— Instructions to follow —
Keep only the lines of the listing that include the word "this", and copy them.
++++ Information provided
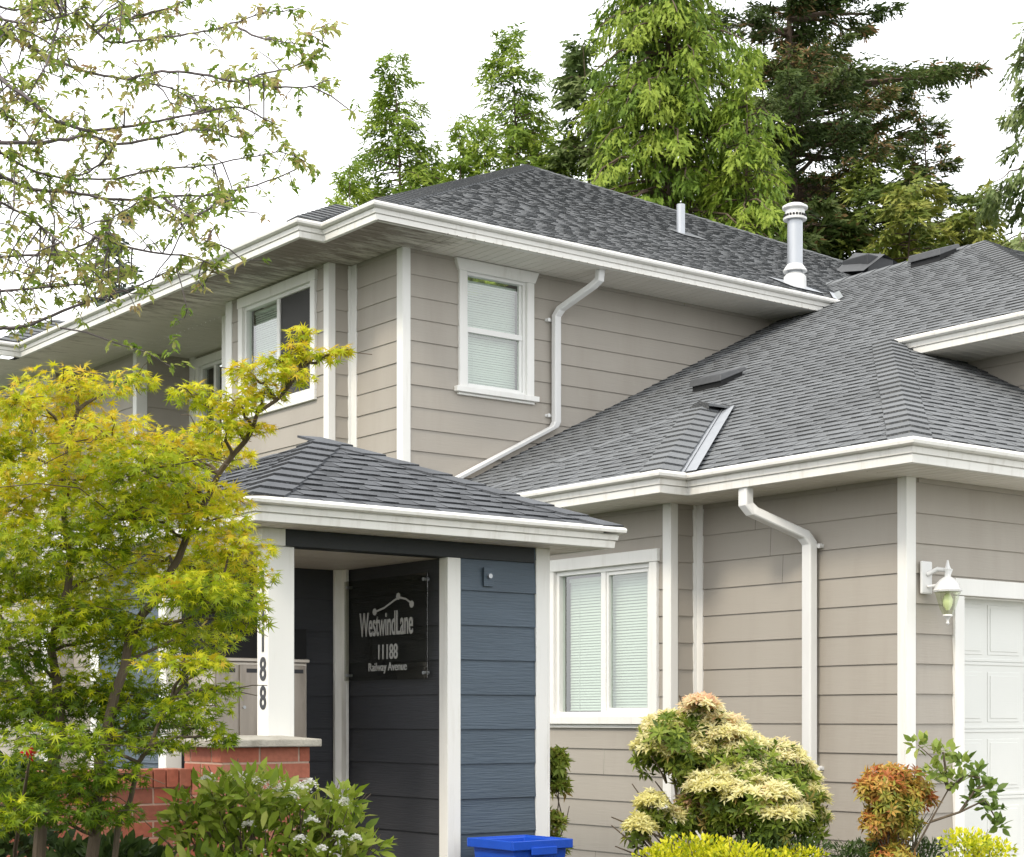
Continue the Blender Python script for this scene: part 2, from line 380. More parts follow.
++++++++
++++ Information provided
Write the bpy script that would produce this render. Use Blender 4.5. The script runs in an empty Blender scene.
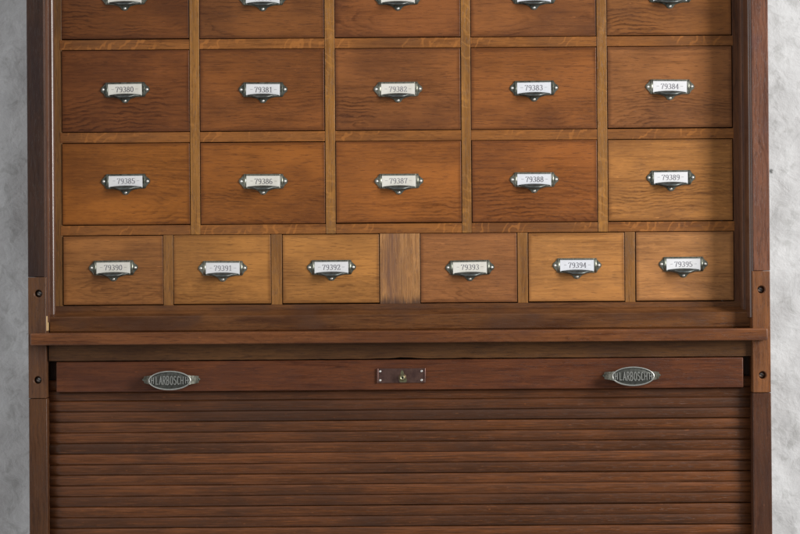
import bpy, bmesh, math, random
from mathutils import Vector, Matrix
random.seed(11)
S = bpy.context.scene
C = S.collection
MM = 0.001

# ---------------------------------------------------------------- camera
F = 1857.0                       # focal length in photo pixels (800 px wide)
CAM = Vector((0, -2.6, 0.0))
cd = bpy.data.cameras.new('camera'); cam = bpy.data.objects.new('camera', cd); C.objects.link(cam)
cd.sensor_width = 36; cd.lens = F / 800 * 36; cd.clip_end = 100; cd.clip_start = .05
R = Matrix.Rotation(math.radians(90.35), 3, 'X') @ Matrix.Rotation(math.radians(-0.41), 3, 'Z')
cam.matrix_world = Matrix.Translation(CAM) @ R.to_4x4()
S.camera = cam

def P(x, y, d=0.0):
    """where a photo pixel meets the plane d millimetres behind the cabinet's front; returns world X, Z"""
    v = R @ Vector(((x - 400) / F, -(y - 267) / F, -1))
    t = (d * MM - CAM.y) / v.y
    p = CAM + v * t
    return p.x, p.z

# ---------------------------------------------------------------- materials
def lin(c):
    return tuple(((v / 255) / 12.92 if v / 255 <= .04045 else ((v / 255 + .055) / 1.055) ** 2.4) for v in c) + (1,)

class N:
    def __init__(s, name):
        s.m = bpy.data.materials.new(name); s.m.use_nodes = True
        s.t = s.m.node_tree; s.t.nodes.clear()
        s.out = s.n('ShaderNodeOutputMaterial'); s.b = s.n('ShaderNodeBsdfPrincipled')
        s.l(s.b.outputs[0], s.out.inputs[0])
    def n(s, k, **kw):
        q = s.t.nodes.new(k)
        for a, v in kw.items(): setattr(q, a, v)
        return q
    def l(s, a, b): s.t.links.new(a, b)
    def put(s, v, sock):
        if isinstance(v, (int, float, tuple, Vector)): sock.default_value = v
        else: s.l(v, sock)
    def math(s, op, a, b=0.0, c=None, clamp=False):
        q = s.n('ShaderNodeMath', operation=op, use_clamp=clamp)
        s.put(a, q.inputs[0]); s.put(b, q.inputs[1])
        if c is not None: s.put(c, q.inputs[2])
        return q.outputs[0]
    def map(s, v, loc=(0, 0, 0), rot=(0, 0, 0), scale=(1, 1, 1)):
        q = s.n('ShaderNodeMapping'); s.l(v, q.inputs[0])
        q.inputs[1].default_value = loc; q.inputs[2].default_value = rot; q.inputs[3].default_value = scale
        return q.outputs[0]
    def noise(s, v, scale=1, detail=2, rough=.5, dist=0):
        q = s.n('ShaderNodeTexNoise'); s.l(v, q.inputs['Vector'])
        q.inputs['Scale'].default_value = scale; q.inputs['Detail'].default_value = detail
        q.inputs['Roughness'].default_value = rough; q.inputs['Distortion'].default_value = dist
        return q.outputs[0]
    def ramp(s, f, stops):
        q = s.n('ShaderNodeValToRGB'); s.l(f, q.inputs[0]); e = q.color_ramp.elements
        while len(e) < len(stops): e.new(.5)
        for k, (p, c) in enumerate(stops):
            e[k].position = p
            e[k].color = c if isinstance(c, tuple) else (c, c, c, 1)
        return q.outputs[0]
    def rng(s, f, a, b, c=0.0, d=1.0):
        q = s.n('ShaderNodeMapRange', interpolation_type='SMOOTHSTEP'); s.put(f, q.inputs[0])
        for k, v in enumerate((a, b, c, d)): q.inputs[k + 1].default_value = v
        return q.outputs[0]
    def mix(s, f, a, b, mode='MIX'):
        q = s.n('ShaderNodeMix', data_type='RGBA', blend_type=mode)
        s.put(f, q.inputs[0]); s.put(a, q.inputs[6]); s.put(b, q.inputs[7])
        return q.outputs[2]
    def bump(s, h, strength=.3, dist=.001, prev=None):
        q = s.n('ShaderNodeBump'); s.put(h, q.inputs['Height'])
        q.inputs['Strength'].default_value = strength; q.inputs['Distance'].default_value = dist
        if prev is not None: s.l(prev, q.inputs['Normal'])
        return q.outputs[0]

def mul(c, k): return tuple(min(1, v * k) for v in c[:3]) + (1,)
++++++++
— Final result —
Continue the Blender Python script for this scene: part 2, from line 380. More parts follow.
Write the bpy script that would produce this render. Use Blender 4.5. The script runs in an empty Blender scene.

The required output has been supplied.